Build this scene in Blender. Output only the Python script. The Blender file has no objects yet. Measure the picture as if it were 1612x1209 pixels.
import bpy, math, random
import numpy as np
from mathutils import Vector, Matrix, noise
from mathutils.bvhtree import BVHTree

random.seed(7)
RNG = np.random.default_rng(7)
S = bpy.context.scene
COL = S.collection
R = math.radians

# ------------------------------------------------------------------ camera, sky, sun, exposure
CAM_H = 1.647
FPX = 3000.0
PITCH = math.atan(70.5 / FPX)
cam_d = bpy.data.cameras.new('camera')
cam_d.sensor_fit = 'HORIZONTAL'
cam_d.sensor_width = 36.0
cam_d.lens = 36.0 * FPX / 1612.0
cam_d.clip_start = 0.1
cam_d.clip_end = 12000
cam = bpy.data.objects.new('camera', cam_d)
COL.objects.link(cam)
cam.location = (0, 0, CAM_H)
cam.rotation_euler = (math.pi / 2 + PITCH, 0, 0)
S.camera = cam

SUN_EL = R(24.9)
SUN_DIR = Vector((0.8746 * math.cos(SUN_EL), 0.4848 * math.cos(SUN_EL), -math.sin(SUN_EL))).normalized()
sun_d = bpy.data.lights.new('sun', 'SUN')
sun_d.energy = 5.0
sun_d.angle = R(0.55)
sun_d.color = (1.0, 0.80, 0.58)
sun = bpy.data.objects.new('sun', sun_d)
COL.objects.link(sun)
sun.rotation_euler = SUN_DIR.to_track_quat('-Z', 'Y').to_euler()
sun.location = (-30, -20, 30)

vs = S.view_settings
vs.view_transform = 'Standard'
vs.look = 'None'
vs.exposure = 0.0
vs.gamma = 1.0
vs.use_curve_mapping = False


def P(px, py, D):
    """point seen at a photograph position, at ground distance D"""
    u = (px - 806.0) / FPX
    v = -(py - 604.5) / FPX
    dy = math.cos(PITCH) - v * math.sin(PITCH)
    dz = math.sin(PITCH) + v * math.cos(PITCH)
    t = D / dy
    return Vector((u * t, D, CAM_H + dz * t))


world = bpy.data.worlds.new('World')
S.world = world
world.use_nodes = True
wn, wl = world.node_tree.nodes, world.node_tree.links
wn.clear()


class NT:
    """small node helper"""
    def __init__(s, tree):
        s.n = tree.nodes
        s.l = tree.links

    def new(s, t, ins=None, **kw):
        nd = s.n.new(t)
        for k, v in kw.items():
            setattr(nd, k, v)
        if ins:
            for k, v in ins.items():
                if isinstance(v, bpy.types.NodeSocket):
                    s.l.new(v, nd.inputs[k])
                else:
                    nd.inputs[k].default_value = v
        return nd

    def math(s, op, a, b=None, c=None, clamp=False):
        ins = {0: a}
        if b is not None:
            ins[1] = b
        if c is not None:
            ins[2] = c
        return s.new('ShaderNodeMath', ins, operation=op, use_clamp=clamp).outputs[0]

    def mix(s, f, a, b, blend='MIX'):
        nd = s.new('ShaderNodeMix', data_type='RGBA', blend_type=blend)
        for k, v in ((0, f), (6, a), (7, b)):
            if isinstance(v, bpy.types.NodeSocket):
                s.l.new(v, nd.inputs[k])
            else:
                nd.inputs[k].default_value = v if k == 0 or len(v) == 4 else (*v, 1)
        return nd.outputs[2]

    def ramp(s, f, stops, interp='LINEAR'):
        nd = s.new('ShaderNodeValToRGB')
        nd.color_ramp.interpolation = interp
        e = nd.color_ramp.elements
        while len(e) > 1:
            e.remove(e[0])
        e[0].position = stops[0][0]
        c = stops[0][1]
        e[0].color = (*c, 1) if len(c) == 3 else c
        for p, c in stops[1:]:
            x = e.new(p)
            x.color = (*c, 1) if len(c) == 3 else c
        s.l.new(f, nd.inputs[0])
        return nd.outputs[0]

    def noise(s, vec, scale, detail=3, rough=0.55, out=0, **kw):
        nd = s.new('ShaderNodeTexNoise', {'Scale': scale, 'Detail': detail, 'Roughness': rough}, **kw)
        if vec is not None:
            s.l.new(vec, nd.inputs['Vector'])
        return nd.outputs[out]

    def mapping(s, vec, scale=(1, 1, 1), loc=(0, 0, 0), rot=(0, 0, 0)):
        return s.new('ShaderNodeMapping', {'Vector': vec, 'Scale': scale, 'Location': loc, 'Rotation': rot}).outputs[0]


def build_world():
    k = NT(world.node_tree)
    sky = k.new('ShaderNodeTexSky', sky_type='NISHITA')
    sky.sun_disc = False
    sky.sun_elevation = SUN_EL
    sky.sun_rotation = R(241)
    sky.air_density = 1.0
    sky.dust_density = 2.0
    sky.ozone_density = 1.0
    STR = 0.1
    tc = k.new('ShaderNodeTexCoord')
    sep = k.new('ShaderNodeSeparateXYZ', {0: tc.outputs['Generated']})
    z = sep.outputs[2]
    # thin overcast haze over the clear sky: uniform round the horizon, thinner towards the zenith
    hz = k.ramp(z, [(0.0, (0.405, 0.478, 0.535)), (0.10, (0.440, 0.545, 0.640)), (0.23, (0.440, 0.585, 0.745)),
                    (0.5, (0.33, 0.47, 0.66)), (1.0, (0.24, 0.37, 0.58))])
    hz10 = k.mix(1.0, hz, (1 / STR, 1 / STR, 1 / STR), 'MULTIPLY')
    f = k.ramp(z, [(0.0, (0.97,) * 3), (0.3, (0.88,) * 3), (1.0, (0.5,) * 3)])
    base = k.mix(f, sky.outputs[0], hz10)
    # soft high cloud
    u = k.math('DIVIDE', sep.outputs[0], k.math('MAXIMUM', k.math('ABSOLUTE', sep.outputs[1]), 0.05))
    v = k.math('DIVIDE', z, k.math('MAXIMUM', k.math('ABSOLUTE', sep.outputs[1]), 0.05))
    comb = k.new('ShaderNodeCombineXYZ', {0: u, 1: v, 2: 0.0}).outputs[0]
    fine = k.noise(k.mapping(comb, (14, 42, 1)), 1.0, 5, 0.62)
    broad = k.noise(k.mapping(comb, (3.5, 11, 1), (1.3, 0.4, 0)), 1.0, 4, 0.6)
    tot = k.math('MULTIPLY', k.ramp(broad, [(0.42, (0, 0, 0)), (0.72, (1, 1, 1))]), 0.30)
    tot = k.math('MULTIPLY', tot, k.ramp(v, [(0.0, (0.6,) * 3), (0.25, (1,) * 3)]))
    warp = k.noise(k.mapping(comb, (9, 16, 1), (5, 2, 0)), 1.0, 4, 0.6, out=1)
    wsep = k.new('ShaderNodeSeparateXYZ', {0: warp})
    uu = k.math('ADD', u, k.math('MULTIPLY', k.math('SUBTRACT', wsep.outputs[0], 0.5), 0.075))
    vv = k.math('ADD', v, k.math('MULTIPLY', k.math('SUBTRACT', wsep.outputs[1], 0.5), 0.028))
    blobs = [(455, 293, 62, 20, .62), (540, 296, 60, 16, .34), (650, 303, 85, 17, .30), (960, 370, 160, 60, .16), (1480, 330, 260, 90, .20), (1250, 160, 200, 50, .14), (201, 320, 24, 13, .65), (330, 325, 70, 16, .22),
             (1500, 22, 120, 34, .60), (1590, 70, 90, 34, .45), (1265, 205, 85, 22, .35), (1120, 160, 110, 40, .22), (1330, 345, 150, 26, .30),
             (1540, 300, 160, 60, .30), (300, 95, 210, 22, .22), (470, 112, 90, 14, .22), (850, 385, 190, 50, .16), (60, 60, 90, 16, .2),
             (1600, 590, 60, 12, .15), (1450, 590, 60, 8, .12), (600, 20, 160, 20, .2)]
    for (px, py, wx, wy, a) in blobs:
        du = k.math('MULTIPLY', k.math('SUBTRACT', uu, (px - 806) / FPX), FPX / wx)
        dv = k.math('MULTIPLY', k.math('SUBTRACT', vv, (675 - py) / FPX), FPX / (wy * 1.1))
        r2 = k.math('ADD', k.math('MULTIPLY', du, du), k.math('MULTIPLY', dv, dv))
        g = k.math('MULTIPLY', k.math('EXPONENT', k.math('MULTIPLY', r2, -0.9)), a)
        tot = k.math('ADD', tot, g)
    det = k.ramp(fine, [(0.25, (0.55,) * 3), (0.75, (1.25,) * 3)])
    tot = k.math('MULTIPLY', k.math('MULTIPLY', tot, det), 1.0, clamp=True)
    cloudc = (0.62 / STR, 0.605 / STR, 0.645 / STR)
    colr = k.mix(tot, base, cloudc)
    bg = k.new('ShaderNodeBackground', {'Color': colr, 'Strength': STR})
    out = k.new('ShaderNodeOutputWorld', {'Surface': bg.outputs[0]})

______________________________

# EXERCISE INSTRUCTIONS
Return exactly the leading lines of the listing, stopping after the line in which "from mathutils.bvhtree import BVHTree" occurs.

# SOLUTION TO THIS TASK
Build this scene in Blender. Output only the Python script. The Blender file has no objects yet. Measure the picture as if it were 1612x1209 pixels.
import bpy, math, random
import numpy as np
from mathutils import Vector, Matrix, noise
from mathutils.bvhtree import BVHTree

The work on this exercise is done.